Thursday, July 14, 2011

Fallacy of composition, balanced budget version

Nicholas Johnson at the Center on Budget and Policy Priorities argues that the federal government, unlike states, shouldn't have to balance the budget:
From the economy’s perspective, the fact that states have to balance their budgets even in recessions makes it even more important not to require the federal government to do the same. States’ balanced budget requirements force them to cut spending and/or raise taxes at the worst possible time: when the economy is weak and needs more public and private spending, not less. These measures help keep state budgets in balance, but they can also make downturns longer and deeper — and the current downturn is no exception.
There's more to the story. States balance their budgets for a reason— if states attempt to use fiscal policy (government spending) to stimulate the economy, much of the stimulus leaks into bordering states. A New Hampshire stimulus package would end up stimulating Massachusetts, Maine, Vermont, and Canada.

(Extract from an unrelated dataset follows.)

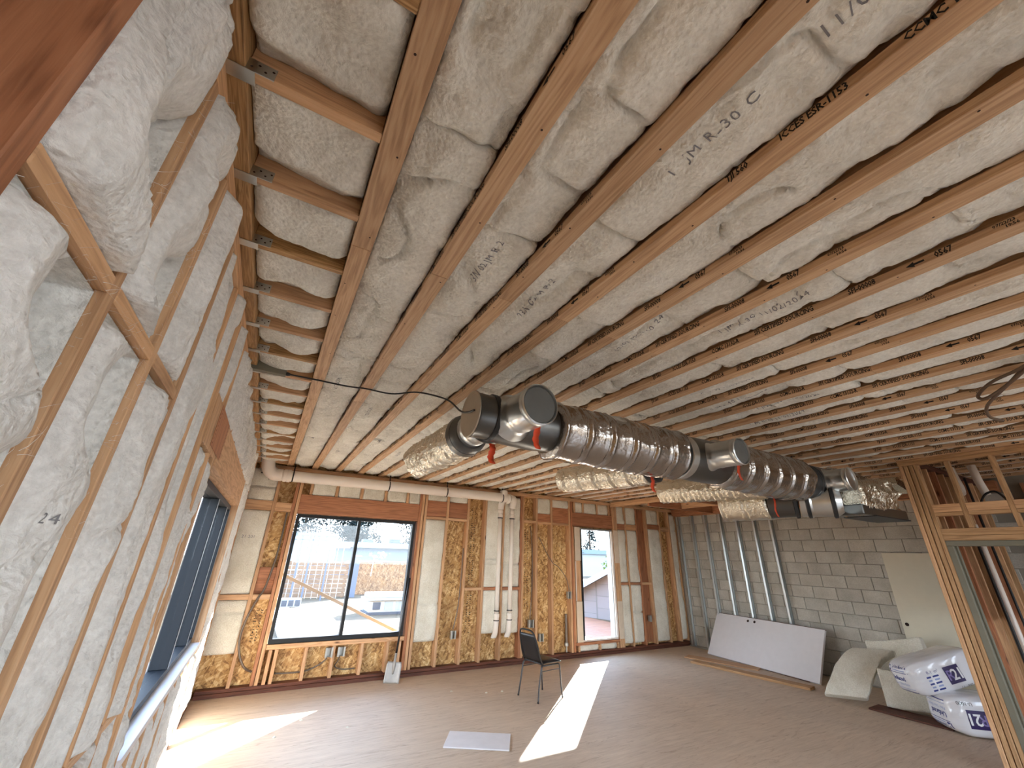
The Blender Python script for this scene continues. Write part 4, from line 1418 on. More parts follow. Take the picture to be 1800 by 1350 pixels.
# ================================================================== plumbing on the window wall
pv = thing('drain_pipe', 'long white drain pipe under the ceiling of the window wall', 'pipe', (2, 7.60, 3.0))
YP = 7.615
tube('main_pipe', [(-0.02 + 0.108 * k, YP, 2.995 + 0.015 * k / 40) for k in range(41)], 0.088, M['pvc'], pv, 24)
tube('elbow', [(-0.24, YP - 0.02, 3.30), (-0.235, YP - 0.02, 3.16), (-0.20, YP - 0.01, 3.06), (-0.11, YP, 3.0), (0.0, YP, 2.995)], 0.098, M['pvc'], pv, 24, True, 6)
for x in (0.02, 0.075, 4.22):
    lathe('pipe_hub', (x, YP, 2.996), (1, 0, 0), [(0, 0.089), (0.003, 0.1), (0.05, 0.1), (0.053, 0.089)], M['pvc'], pv)
tube('elbow', [(4.24, YP, 3.010), (4.36, YP, 3.005), (4.42, YP + 0.05, 2.97), (4.435, YP + 0.10, 2.90), (4.435, YP + 0.12, 2.82)], 0.072, M['pvc'], pv, 20, True, 6)
tube('tee_leg', [(4.14, YP, 2.99), (4.145, YP + 0.06, 2.93), (4.15, YP + 0.11, 2.84), (4.15, YP + 0.12, 2.78)], 0.064, M['pvc'], pv, 20, True, 6)
lathe('tee_socket', (4.145, YP, 3.04), (0, 0, 1), [(0, 0.085), (0.10, 0.08), (0.12, 0.06)], M['pvc'], pv)
for x, zb, tw in ((4.15, 0.86, -1), (4.435, 0.86, -1)):
    yv = YP + 0.12
    tube('riser_pipe', [(x, yv, 2.86), (x - 0.002, yv, 1.9), (x - 0.004, yv, zb)], 0.043, M['pvc'], pv, 16)
    for z in (2.70, 2.62, 0.80):
        lathe('pipe_hub', (x - 0.003, yv, z), (0, 0, 1), [(0, 0.044), (0.003, 0.054), (0.06, 0.054), (0.063, 0.044)], M['pvc'], pv)
    for z in (2.60, 0.90, 0.74):
        lathe('black_band', (x - 0.003, yv, z), (0, 0, 1), [(0, 0.044), (0.002, 0.056), (0.016, 0.056), (0.018, 0.044)], M['black'], pv)
    tube('trap_arm', [(x - 0.004, yv, zb), (x - 0.006, yv, 0.68), (x - 0.03, yv - 0.02, 0.55), (x - 0.07, yv - 0.04, 0.49), (x - 0.075, yv - 0.045, 0.47)], [0.05, 0.055, 0.056, 0.045, 0.03, ] if False else 0.05, M['pvc'], pv, 16, True, 6)
for x in (0.16, 1.74, 2.86, 4.10):
    hk = thing('pipe_strap', 'dark metal strap loop holding up the long white drain pipe', 'strap', (x, YP, 3.0), 'hangers of the drain pipe')
    pts = [(x, YP - 0.02, 3.19)] + [(x, YP + 0.094 * math.cos(a), 3.0 + 0.094 * math.sin(a)) for a in np.linspace(2.0, 2.0 + 1.5 * pi, 14)]
    ribbon('loop', pts, 0.016, M['black'], hk, (1, 0, 0))
for i, k in enumerate([o for o in C.objects if o.name.startswith('pipe_strap')]):
    k['label'] = ('dark strap at the elbow end of the white drain pipe', 'dark pipe strap above the right half of the big window', 'dark pipe strap just right of the big window', 'dark pipe strap at the tee of the white drain pipe')[i]

# ================================================================== electrical bits on the window wall
def ebox(x, z, w_, h_, label, y=7.80, m_='ebox'):
    t_ = thing('electrical_box', label, 'electrical box', (x, y, z), 'electrical boxes on the far wall')
    for (a, b, c, d) in ((x - w_ / 2, x - w_ / 2 + .004, z - h_ / 2, z + h_ / 2), (x + w_ / 2 - .004, x + w_ / 2, z - h_ / 2, z + h_ / 2)):
        box('box_side', a, b, y - 0.055, y + 0.01, c, d, M[m_], t_, b=0.0006)
    for c in (z - h_ / 2, z + h_ / 2 - 0.004):
        box('box_side', x - w_ / 2, x + w_ / 2, y - 0.055, y + 0.01, c, c + .004, M[m_], t_, b=0.0006)
    box('box_back', x - w_ / 2, x + w_ / 2, y + 0.006, y + 0.01, z - h_ / 2, z + h_ / 2, M[m_], t_, b=0.0006)
    box('mud_ring', x - w_ / 2 - 0.006, x - w_ / 2 + 0.02, y - 0.062, y - 0.055, z - h_ / 2 - .006, z + h_ / 2 + .006, M[m_], t_, b=0.0006)
    box('mud_ring', x + w_ / 2 - 0.02, x + w_ / 2 + 0.006, y - 0.062, y - 0.055, z - h_ / 2 - .006, z + h_ / 2 + .006, M[m_], t_, b=0.0006)
    return t_


ebox(1.235, 0.43, 0.10, 0.12, 'left one of two zinc boxes under the big window sill')
ebox(1.415, 0.43, 0.10, 0.12, 'right one of two zinc boxes under the big window sill')
ebox(3.275, 0.56, 0.085, 0.12, 'zinc box low on the wall right of the sagging batt', 7.765)
ebox(4.965, 0.65, 0.11, 0.13, 'zinc box at the end of the cable above the chair', 7.83)
ebox(5.175, 0.41, 0.09, 0.13, 'empty zinc outlet box behind the chair back', 7.775)
ebox(5.895, 1.15, 0.08, 0.13, 'zinc switch box halfway up beside the narrow window', 7.775)
ebox(8.28, 0.62, 0.05, 0.12, 'small zinc box low on the wall near the concrete corner', 7.79)


def cable(label, pts, r=0.011, m_='conduit'):
    o = tube('cable', pts, r, M[m_], None, 8, True, 8)
    return tag(o, label, 'cable', 'cables along the far wall')


cable('grey metal clad cable looping down left of the big window', [(0.205, 7.80, 2.44), (0.21, 7.795, 2.1), (0.20, 7.78, 1.75), (0.15, 7.76, 1.35), (0.09, 7.735, 1.20), (0.02, 7.735, 0.98), (-0.015, 7.735, 0.72), (0.03, 7.74, 0.50), (0.13, 7.745, 0.33), (0.235, 7.80, 0.26)], 0.014)
cable('grey cable swept up to the left sill box', [(0.54, 7.85, 0.20), (0.75, 7.85, 0.19), (0.96, 7.85, 0.20), (1.12, 7.83, 0.26), (1.21, 7.81, 0.33), (1.225, 7.80, 0.37)], 0.011)
cable('grey cable dropping from the right sill box', [(1.41, 7.80, 0.37), (1.40, 7.82, 0.30), (1.37, 7.85, 0.22), (1.50, 7.86, 0.17), (1.68, 7.86, 0.17)], 0.010)
cable('dark cable running down to the box beside the sagging batt', [(3.39, 7.80, 2.0), (3.385, 7.80, 1.5), (3.36, 7.79, 1.0), (3.29, 7.78, 0.63)], 0.010)
cable('thin cable down the bare board above the chair', [(4.98, 7.86, 2.5), (5.03, 7.86, 1.9), (5.02, 7.86, 1.2), (4.97, 7.84, 0.72)], 0.009)
cable('thin cable curving across bare board to the switch box', [(5.12, 7.74, 2.28), (5.30, 7.742, 2.0), (5.475, 7.742, 1.78), (5.62, 7.742, 1.70), (5.80, 7.742, 1.52), (5.885, 7.742, 1.35), (5.895, 7.735, 1.22)], 0.008)
o = tube('black_cable', [(-0.30, 7.74, 3.02), (-0.24, 7.70, 3.06), (-0.18, 7.68, 3.0), (-0.17, 7.675, 2.92)], 0.012, M['black'], None, 8, True)
tag(o, 'short black cable stub curling out at the corner under the pipe elbow', 'cable')
fd = thing('flexible_conduit', 'grey ribbed conduit stub standing beside the narrow window', 'conduit', (5.87, 7.80, 0.1))
n = 46
V, F = sweep_geo([(5.87, 7.83, 0.26 + 0.53 * k / n) for k in range(n + 1)], [0.030 if k % 2 else 0.026 for k in range(n + 1)], 12)
mesh('ribbed_hose', V, F, M['conduit'], fd, smooth=True)
lathe('hose_fitting', (5.87, 7.83, 0.10), (0, 0, 1), [(0, 0.015), (0.10, 0.015), (0.11, 0.04), (0.15, 0.042), (0.17, 0.032)], M['ebox'], fd)

# ================================================================== things on the floor
# stacking chair
ch = thing('stacking_chair', 'black padded metal stacking chair standing alone in front of the window wall', 'chair', (4.02, 6.02, 0), rz=math.radians(9))
CM = ch.matrix_basis.copy()


def cpt(f, l_, z):       # forward, left, up in the chair's own frame
    return CM @ Vector((f, l_, z))


HW = 0.205
for s in (1, -1):
    nm = 'leg'
    tube('leg', [cpt(-0.25, s * (HW + 0.012), 0.0), cpt(-0.215, s * HW, 0.20), cpt(-0.17, s * HW, 0.405), cpt(-0.13, s * (HW - 0.004), 0.425)], 0.011, M['chair_metal'], ch, 10, True, 5)
    tube('leg', [cpt(0.235, s * (HW + 0.012), 0.0), cpt(0.215, s * HW, 0.20), cpt(0.195, s * HW, 0.395), cpt(0.15, s * (HW - 0.004), 0.425)], 0.011, M['chair_metal'], ch, 10, True, 5)
    tube('seat_rail', [cpt(-0.14, s * HW, 0.425), cpt(0.16, s * HW, 0.425)], 0.011, M['chair_metal'], ch, 10)
    tube('stretcher', [cpt(-0.17, s * HW, 0.36), cpt(0.195, s * HW, 0.36)], 0.006, M['chair_metal'], ch, 8)
    for f in (-0.25, 0.235):
        lathe('foot_glide', cpt(f, s * (HW + 0.012), 0.0005), (0, 0, 1), [(0, 0.013), (0.018, 0.0135)], M['black'], ch, 12)
tube('back_frame', [cpt(-0.13, HW - 0.01, 0.425), cpt(-0.19, HW - 0.008, 0.52), cpt(-0.245, HW - 0.02, 0.70), cpt(-0.285, HW - 0.05, 0.825), cpt(-0.30, HW - 0.10, 0.865), cpt(-0.303, 0, 0.872), cpt(-0.30, -HW + 0.10, 0.865), cpt(-0.285, -HW + 0.05, 0.825), cpt(-0.245, -HW + 0.02, 0.70), cpt(-0.19, -HW + 0.008, 0.52), cpt(-0.13, -HW + 0.01, 0.425)], 0.0125, M['black'], ch, 10, True, 6)


def pad(name, fn, nu, nv, thick, mat, parent):
    """A padded panel: fn(s, t) gives a point and normal; both faces bulge."""
    V, F = [], []
    for side in (1, -1):
        for i in range(nu + 1):
            for k in range(nv + 1):
                s, t_ = i / nu, k / nv
                p, nr = fn(s, t_)
                e = (1 - abs(2 * s - 1) ** 4) * (1 - abs(2 * t_ - 1) ** 4)
                V.append(p + nr * side * thick * (0.25 + 0.75 * e ** 0.5))
    K = (nu + 1) * (nv + 1)
    for i in range(nu):
        for k in range(nv):
            a = i * (nv + 1) + k
            F += [(a, a + nv + 1, a + nv + 2, a + 1), (K + a, K + a + 1, K + a + nv + 2, K + a + nv + 1)]
    rim = [i * (nv + 1) for i in range(nu + 1)] + [nu * (nv + 1) + k for k in range(1, nv + 1)] + [i * (nv + 1) + nv for i in range(nu - 1, -1, -1)] + [k for k in range(nv - 1, 0, -1)]
    for i in range(len(rim)):
        a, b = rim[i], rim[(i + 1) % len(rim)]
        F.append((a, K + a, K + b, b))
    return mesh(name, V, F, mat, parent, smooth=True)


pad('seat', lambda s, t_: (cpt(-0.17 + 0.40 * s, (t_ - 0.5) * (0.41 - 0.03 * (1 - s)), 0.458 - 0.012 * abs(2 * s - 1) ** 3), Vector((0, 0, 1))), 10, 10, 0.026, M['vinyl'], ch)
nb = (CM.to_3x3() @ Vector((1, 0, 0.28))).normalized()
pad('backrest', lambda s, t_: (cpt(-0.170 - 0.112 * s, (t_ - 0.5) * (0.385 - 0.05 * s), 0.475 + 0.345 * s), nb), 10, 10, 0.018, M['vinyl'], ch)

# square-point shovel leaning on the stud beside the big window
sh = thing('flat_shovel', 'grey square mouthed shovel leaning on the stud beside the big window', 'shovel', (2.22, 7.40, 0))
top = Vector((2.372, 7.742, 1.475))
bot = Vector((2.225, 7.545, 0.27))
ax = (top - bot).normalized()
tube('handle', [bot + ax * 0.02, bot + ax * 0.6, top], 0.0165, M['black'], sh, 10)
tube('socket', [bot - ax * 0.16, bot - ax * 0.05, bot + ax * 0.12], [0.012, 0.024, 0.020], M['steel'], sh, 10)
sdv = Vector((0.93, -0.30, 0)).normalized()
sdv = (sdv - ax * sdv.dot(ax)).normalized()
nrm = ax.cross(sdv)
Vv, Ff = [], []
na, nb_ = 8, 10
for face in (0, 1):
    for i in range(na + 1):
        for k in range(nb_ + 1):
            s, t_ = i / na * 2 - 1, k / nb_
            wd_ = 0.118 * (1 - 0.10 * max(0, t_ - 0.8) / 0.2)
            up_ = 0.018 * abs(s) ** 4 + 0.012 * (1 - t_) * s * s
            sh_ = 0.022 * t_ if t_ < 0.97 else 0.03
            V_ = bot - ax * (0.285 * (1 - t_) - 0.005) + sdv * s * wd_ - nrm * up_ + nrm * (0.003 * face) + nrm * 0.012 * math.exp(-(s / 0.12) ** 2) * t_
            Vv.append(V_)
K = (na + 1) * (nb_ + 1)
for i in range(na):
    for k in range(nb_):
        a = i * (nb_ + 1) + k
        Ff += [(a, a + nb_ + 1, a + nb_ + 2, a + 1), (K + a, K + a + 1, K + a + nb_ + 2, K + a + nb_ + 1)]
rim = [i * (nb_ + 1) for i in range(na + 1)] + [na * (nb_ + 1) + k for k in range(1, nb_ + 1)] + [i * (nb_ + 1) + nb_ for i in range(na - 1, -1, -1)] + [k for k in range(nb_ - 1, 0, -1)]
for i in range(len(rim)):
    a, b = rim[i], rim[(i + 1) % len(rim)]
    Ff.append((a, K + a, K + b, b))
mesh('blade', Vv, Ff, M['steel'], sh, smooth=True)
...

Because of these leaks, fiscal policy is less useful to New Hampshire policymakers. State government may perform better by forsaking weak attempts at fiscal policy and sticking to a balanced budget.

Fiscal policy at the federal level is much more effective because it covers a larger area, and there's less leaking as a proportion of the stimulus. It also solves the coordination problem between states (where New Hampshire policymakers don't account for the stimulus to Massachusetts, and Massachusetts policymakers ignore stimulatory effects on New Hampshire).

The macroeconomic policy lesson that we've learned over the last few years is that fiscal policy can matter a lot. Forsaking it at the federal level, where it works best, would be extremely foolish.